BEGIN

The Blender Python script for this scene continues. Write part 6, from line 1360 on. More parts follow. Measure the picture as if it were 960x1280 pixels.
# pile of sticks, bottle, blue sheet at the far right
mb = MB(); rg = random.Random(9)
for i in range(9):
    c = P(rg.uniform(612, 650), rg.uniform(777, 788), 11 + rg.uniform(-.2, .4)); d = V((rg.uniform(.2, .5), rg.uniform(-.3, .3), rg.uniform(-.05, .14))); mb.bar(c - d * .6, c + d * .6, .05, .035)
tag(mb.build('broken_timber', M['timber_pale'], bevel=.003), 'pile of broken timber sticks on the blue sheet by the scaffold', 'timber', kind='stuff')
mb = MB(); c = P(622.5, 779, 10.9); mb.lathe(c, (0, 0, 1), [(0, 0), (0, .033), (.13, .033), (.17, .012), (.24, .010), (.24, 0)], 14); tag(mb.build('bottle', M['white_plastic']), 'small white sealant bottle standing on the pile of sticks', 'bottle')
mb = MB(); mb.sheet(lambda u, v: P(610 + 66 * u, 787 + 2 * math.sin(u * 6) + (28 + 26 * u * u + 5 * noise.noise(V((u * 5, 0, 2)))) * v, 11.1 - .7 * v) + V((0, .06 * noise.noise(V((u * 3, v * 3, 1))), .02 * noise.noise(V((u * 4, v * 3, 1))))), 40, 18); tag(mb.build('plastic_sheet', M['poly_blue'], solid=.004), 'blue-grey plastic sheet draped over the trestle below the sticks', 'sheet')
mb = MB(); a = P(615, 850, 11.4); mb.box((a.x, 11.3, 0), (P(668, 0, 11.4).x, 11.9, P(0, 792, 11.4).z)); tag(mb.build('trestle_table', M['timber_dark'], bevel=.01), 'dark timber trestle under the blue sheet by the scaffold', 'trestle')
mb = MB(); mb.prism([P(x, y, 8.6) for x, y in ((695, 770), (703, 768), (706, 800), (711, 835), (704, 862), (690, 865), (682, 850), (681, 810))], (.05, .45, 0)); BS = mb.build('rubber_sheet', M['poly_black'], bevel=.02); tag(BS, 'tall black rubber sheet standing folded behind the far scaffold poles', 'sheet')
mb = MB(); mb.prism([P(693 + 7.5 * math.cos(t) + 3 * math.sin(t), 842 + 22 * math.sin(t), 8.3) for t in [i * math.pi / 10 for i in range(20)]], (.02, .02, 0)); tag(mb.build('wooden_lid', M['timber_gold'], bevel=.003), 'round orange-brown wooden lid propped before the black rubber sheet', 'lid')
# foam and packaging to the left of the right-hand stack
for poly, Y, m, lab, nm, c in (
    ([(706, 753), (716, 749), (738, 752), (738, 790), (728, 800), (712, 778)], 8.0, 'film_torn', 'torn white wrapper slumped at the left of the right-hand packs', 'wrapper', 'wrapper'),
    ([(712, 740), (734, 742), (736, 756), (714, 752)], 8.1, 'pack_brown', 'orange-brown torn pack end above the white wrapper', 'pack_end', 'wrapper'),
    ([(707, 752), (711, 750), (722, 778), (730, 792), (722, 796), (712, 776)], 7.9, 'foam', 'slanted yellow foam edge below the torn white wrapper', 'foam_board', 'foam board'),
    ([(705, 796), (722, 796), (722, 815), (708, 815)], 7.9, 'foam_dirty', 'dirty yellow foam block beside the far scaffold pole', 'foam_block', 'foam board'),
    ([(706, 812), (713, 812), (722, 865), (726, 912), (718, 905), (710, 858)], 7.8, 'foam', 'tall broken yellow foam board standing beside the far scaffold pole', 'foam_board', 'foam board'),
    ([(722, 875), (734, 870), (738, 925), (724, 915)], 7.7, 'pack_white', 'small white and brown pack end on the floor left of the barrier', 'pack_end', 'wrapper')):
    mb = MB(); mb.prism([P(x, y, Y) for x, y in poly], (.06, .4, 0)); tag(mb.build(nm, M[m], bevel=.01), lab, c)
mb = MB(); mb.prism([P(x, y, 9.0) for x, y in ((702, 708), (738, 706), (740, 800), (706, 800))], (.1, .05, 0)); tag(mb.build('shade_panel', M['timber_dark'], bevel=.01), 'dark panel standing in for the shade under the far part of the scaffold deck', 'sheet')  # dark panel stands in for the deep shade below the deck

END

:: What to produce ::
Extract the data exactly as given.

:: Result below ::
The Blender Python script for this scene continues. Write part 6, from line 1360 on. More parts follow. Measure the picture as if it were 960x1280 pixels.
# pile of sticks, bottle, blue sheet at the far right
mb = MB(); rg = random.Random(9)
for i in range(9):
    c = P(rg.uniform(612, 650), rg.uniform(777, 788), 11 + rg.uniform(-.2, .4)); d = V((rg.uniform(.2, .5), rg.uniform(-.3, .3), rg.uniform(-.05, .14))); mb.bar(c - d * .6, c + d * .6, .05, .035)
tag(mb.build('broken_timber', M['timber_pale'], bevel=.003), 'pile of broken timber sticks on the blue sheet by the scaffold', 'timber', kind='stuff')
mb = MB(); c = P(622.5, 779, 10.9); mb.lathe(c, (0, 0, 1), [(0, 0), (0, .033), (.13, .033), (.17, .012), (.24, .010), (.24, 0)], 14); tag(mb.build('bottle', M['white_plastic']), 'small white sealant bottle standing on the pile of sticks', 'bottle')
mb = MB(); mb.sheet(lambda u, v: P(610 + 66 * u, 787 + 2 * math.sin(u * 6) + (28 + 26 * u * u + 5 * noise.noise(V((u * 5, 0, 2)))) * v, 11.1 - .7 * v) + V((0, .06 * noise.noise(V((u * 3, v * 3, 1))), .02 * noise.noise(V((u * 4, v * 3, 1))))), 40, 18); tag(mb.build('plastic_sheet', M['poly_blue'], solid=.004), 'blue-grey plastic sheet draped over the trestle below the sticks', 'sheet')
mb = MB(); a = P(615, 850, 11.4); mb.box((a.x, 11.3, 0), (P(668, 0, 11.4).x, 11.9, P(0, 792, 11.4).z)); tag(mb.build('trestle_table', M['timber_dark'], bevel=.01), 'dark timber trestle under the blue sheet by the scaffold', 'trestle')
mb = MB(); mb.prism([P(x, y, 8.6) for x, y in ((695, 770), (703, 768), (706, 800), (711, 835), (704, 862), (690, 865), (682, 850), (681, 810))], (.05, .45, 0)); BS = mb.build('rubber_sheet', M['poly_black'], bevel=.02); tag(BS, 'tall black rubber sheet standing folded behind the far scaffold poles', 'sheet')
mb = MB(); mb.prism([P(693 + 7.5 * math.cos(t) + 3 * math.sin(t), 842 + 22 * math.sin(t), 8.3) for t in [i * math.pi / 10 for i in range(20)]], (.02, .02, 0)); tag(mb.build('wooden_lid', M['timber_gold'], bevel=.003), 'round orange-brown wooden lid propped before the black rubber sheet', 'lid')
# foam and packaging to the left of the right-hand stack
for poly, Y, m, lab, nm, c in (
    ([(706, 753), (716, 749), (738, 752), (738, 790), (728, 800), (712, 778)], 8.0, 'film_torn', 'torn white wrapper slumped at the left of the right-hand packs', 'wrapper', 'wrapper'),
    ([(712, 740), (734, 742), (736, 756), (714, 752)], 8.1, 'pack_brown', 'orange-brown torn pack end above the white wrapper', 'pack_end', 'wrapper'),
    ([(707, 752), (711, 750), (722, 778), (730, 792), (722, 796), (712, 776)], 7.9, 'foam', 'slanted yellow foam edge below the torn white wrapper', 'foam_board', 'foam board'),
    ([(705, 796), (722, 796), (722, 815), (708, 815)], 7.9, 'foam_dirty', 'dirty yellow foam block beside the far scaffold pole', 'foam_block', 'foam board'),
    ([(706, 812), (713, 812), (722, 865), (726, 912), (718, 905), (710, 858)], 7.8, 'foam', 'tall broken yellow foam board standing beside the far scaffold pole', 'foam_board', 'foam board'),
    ([(722, 875), (734, 870), (738, 925), (724, 915)], 7.7, 'pack_white', 'small white and brown pack end on the floor left of the barrier', 'pack_end', 'wrapper')):
    mb = MB(); mb.prism([P(x, y, Y) for x, y in poly], (.06, .4, 0)); tag(mb.build(nm, M[m], bevel=.01), lab, c)
mb = MB(); mb.prism([P(x, y, 9.0) for x, y in ((702, 708), (738, 706), (740, 800), (706, 800))], (.1, .05, 0)); tag(mb.build('shade_panel', M['timber_dark'], bevel=.01), 'dark panel standing in for the shade under the far part of the scaffold deck', 'sheet')  # dark panel stands in for the deep shade below the deck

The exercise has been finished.